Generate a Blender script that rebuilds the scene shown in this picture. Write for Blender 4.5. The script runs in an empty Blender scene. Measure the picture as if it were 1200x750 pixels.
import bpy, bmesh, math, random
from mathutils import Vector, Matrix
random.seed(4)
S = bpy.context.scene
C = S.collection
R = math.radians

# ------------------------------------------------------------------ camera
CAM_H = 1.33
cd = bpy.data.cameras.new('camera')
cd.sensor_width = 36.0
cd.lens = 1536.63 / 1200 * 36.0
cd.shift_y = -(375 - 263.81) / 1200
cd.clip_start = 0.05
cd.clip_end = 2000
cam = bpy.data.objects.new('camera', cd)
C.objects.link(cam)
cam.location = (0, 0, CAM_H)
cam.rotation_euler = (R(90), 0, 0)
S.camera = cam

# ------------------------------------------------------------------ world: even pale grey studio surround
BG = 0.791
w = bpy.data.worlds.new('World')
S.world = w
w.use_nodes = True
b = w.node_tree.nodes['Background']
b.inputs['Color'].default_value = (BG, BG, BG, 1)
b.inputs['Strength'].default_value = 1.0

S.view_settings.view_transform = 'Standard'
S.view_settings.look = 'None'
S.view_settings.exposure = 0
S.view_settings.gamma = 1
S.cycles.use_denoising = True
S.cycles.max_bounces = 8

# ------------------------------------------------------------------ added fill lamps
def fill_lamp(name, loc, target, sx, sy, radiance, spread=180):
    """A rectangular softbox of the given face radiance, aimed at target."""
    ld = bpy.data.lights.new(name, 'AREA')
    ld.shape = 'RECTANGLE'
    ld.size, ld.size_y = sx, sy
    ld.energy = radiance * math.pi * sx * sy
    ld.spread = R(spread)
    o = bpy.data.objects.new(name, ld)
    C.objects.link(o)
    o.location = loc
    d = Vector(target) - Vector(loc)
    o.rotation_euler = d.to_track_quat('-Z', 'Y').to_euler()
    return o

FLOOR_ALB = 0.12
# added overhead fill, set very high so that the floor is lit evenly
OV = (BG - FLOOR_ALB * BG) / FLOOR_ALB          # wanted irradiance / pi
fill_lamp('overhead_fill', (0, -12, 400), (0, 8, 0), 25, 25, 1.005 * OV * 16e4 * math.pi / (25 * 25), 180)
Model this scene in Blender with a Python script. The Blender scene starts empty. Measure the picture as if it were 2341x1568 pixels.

────

Exactly as they appear, retype the lines from the start of the records through the line containing "S.camera = cam".

Generate a Blender script that rebuilds the scene shown in this picture. Write for Blender 4.5. The script runs in an empty Blender scene. Measure the picture as if it were 1200x750 pixels.
import bpy, bmesh, math, random
from mathutils import Vector, Matrix
random.seed(4)
S = bpy.context.scene
C = S.collection
R = math.radians

# ------------------------------------------------------------------ camera
CAM_H = 1.33
cd = bpy.data.cameras.new('camera')
cd.sensor_width = 36.0
cd.lens = 1536.63 / 1200 * 36.0
cd.shift_y = -(375 - 263.81) / 1200
cd.clip_start = 0.05
cd.clip_end = 2000
cam = bpy.data.objects.new('camera', cd)
C.objects.link(cam)
cam.location = (0, 0, CAM_H)
cam.rotation_euler = (R(90), 0, 0)
S.camera = cam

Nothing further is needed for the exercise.